Automaton figure of a monk, South Germany or Spain, c. 1560; National Museum of American History, Smithsonian Institution, Washington, DC. From Blackbird Archive.
Right before reading this chapter, I was cooking, listening to Radiolab podcasts. Perhaps serendipitously, one of the episodes, Ghost Stories, featured the tale of the Monkbot. While I highly suggest listening to this section of the podcast, I’ll try to tell the story in redux:
1562, Spain: King Phillip II’s son, Don Carlos, falls, hitting his head (exposing skull), causing grave injury. He is struck blind, his head swells, and it is determined the young boy will die. All the doctors Phillip brings cannot stop what seems inevitable. Needing a miracle, it is said that the King asks for the remains of San Diego de Alcala, local Franciscan monk, to be brought in bed with the boy while he sleeps. The King’s prayer and appeals to God seem to be answered, as the boy miraculously recovers to health. As a signifier of his gratitude, the King creates the praying monk automaton – prayer perfection.

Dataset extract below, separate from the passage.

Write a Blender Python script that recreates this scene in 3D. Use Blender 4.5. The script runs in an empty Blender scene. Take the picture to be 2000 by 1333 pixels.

Elizabeth King, of The Smithsonian, writes about this monk in Clockwork Prayer: A Sixteenth-Century Mechanical Monk at length.
Her history begins with the quote “”El movimiento se demuestra andando,” we say in Spanish: You demonstrate movement by moving.” She describes the monk’s movements:
the monk walks in a square, striking his chest with his right arm, raising and lowering a small wooden cross and rosary in his left hand, turning and nodding his head, rolling his eyes, and mouthing silent obsequies. From time to time, he brings the cross to his lips and kisses it.
Within King’s detailed history, she raises questions as to what the monk would have represented to the time
And when the child did indeed recover, Philip kept his bargain by having Turriano construct a miniature penitent homunculus. Looking at this object in the museum today, one wonders: what did a person see and believe who witnessed it in motion in 1560? The uninterrupted repetitive gestures, to us the dead giveaway of a robot, correspond exactly in this case to the movements of disciplined prayer and trance.
King is featured in the Radiolab podcast (as she is writing a book on the monk) and with the hosts, they try to get closer to what the monk represents. In Spain at the time, if one had enough money, one could pay for prayer repetition. They raise the question: What did it mean at the time to be a Catholic? After describing the ritualistic manner of Catholic worhsip that was valued, they isolate what counted as prayer to time, action, and place – method mattered. These ritualistic actions, motions, are articulated tirelessly by the monk. The monk embodied “the perfect prayer”.